A useful test I started using is asking whether the thing I'm about to do will still feel good tomorrow morning, or whether it's only going to feel good for the next forty five minutes. Both kinds have their place, genuinely, but a week made up entirely of the forty five minute kind tends to leave the underlying exhaustion completely untouched, no matter how many of them you stack together. A week with even two or three of the tomorrow morning kind woven in, the boundary set, the appointment finally booked, the early bedtime chosen over the extra episode, tends to actually move the needle in a way the bath alone never could.

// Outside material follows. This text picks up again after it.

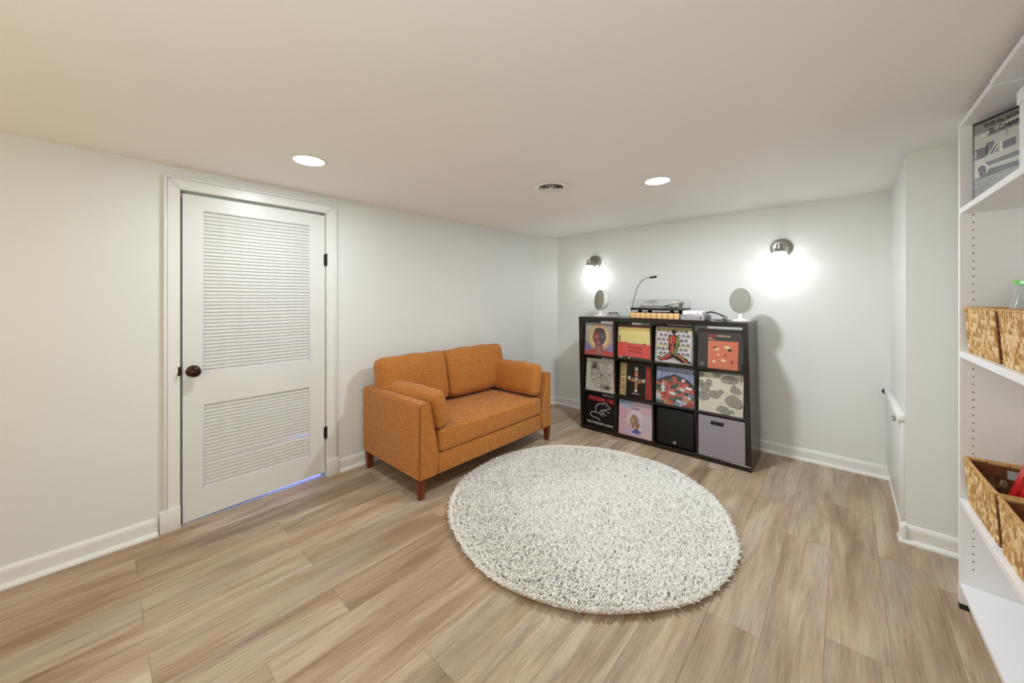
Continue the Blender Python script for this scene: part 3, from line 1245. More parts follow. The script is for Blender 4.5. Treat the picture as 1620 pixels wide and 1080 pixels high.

The goal isn't to throw out the bubble bath, genuinely, take the bath, it's lovely and there's nothing wrong with wanting to feel nice for forty five minutes on a Sunday. The goal is to stop expecting the bath to do the job of the boundary you haven't set or the sleep you haven't been getting or the help you haven't asked for. Once those bigger things are actually in place, the bath gets to be what it was always supposed to be, a nice thing you do sometimes, instead of the only thing standing between you and completely falling apart.

Somewhere in there, once the boring parts are actually handled, the bath stops being a rescue mission and turns into what it was always meant to be in the first place, just a nice hour with the door closed and nothing urgent waiting on the other side of it.